Southwest announced that they're pushing back 737-800 deliveries today. I think it's because they're keeping the 717s. We won't need them anyway if we pass this TA.

Since Ed admitted this TA was about RJs today, I'll repost this:

Originally Posted by get there itis
I doubt we would see the 717 if we allow more large RJs. The company is going to retire about 200 50-seaters. Some of the contracts out there allow the 50-seaters to trickle out; others just end cold turkey.

200 50-seaters out = 10,000 seats. That's a big hole network has to fill. They need to make a decision and they need to make it very soon. I believe this is why we are in expedited negotiations. The question the company needs answered is, "Who's going to fly this lift?"

88 717s = 10,300 seats (what a coincidence). This would be just about capacity neutral. If we do NOTHING to our RJ scope, nearly all of the capacity lost due to 50-seater retirements would have to be replaced here at MAINLINE.

You're right, the hard cap on large RJs is 255. the ALPA people I've been talking to (MEC & local) are MISLEADING people by saying the company can just simply add more 76 seat RJs once we get to 768 mainline A/C. They are really not "adding" anything, they have to REMOVE a 70 seat get for every 76 seat jet they add. For some reason they casually forget to mention that.

What if we let the company have more large RJs in this contract? I've heard that 2:1 is what they are leaning toward. Would this reduce RJ block hours? Yes, but we sell seats, not pilot block hours here at Delta.

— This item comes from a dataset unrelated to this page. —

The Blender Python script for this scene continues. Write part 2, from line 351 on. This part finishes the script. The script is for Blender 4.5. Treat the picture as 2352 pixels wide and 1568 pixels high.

Sure the company would lose 10,000 seats worth of 50-seaters, but they would gain 7600 of them back with more large RJs. I highly doubt they would get the 717 under these circumstances. I would expect to here them announce that the price just wasn't right but they were able to get some great rates on a handful of A319s. all it would take is about 20 A319s to get back to capacity neutral in this case resulting in fewer mainline jobs.

The only way we'll get a TA out in the near term is if it allows more large RJs, lots and lots of them. Our current RJ scope is the only thing standing in the way.